Enforcing immigration law isn’t new to Texas, but critics say Trump’s aggressive approach is different from what previous administrations did, which was limited to arresting people who were illegally crossing the border into the United States. 

The federal Fifth Circuit Court of Appeals heard arguments earlier this month challenging Texas Senate Bill 4, which makes it a state crime to enter the country without authorization. The law was passed in 2023 but was placed on hold a year later when a federal district judge ruled that it conflicts with federal law. Critics of the bill argue that Texas, a red state operating under Abbott’s leadership, has joined Trump in conducting the largest deportation effort in modern history. 

“This is Why We Protest” 

When the news broke last week that Governor Abbott said the ICE operation needs to be recalibrated, Dallas attorney Mark Melton posted a link to the news story with the caption, “This is why we protest.” 

“It works,” Melton wrote. “But let’s not give these folks a pass for finally coming around after the public pressure boiled over. We told them this would happen. And they didn’t just enable it, they encouraged it. Vote them out of office. Every last one of them.” 

Houston protests were more lighthearted prior to the shooting deaths of American citizens in Minnesota by federal agents this month. Credit: April Towery

As for Kamish, she studied history at the University of Nebraska and got a graduate degree at Tulane University. She says she knows what’s at stake. 
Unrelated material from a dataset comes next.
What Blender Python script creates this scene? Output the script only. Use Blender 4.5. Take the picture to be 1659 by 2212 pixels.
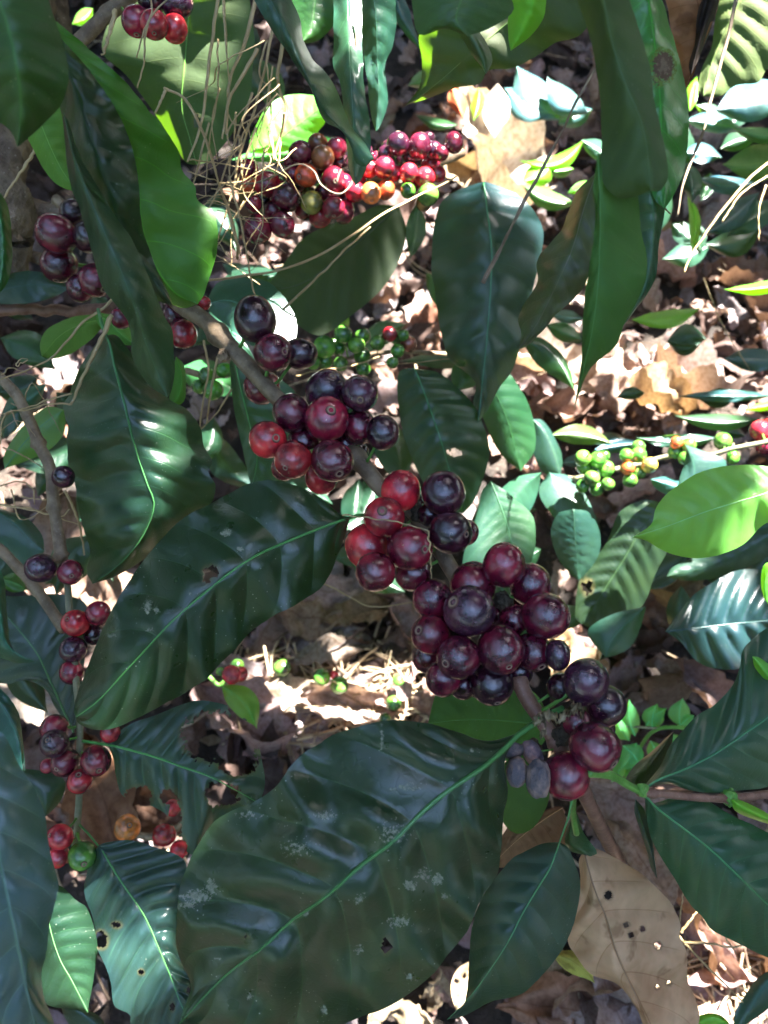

“Some people were apparently sleeping in history class,” she said. “They don’t recognize what’s going on. It’s scary. Just because we’ve been a democracy for 250 years doesn’t mean we’ll continue to be a democracy. It’s work, every day, to keep our freedoms, and it drives me crazy that people don’t get that.” 

She added that she believes each person should “look inside their heart and figure out what’s right.”

“I don’t even have kids and I still think about the future,” she said. “I wouldn’t want anyone to grow up in a world like this. I actually had somebody ask me, ‘Why do you care what’s happening to other people?’ How can you not care what’s happening to other people? I don’t want any fame or glory. I just want people to understand that we are living in strange times and we have to do our part to make it better.”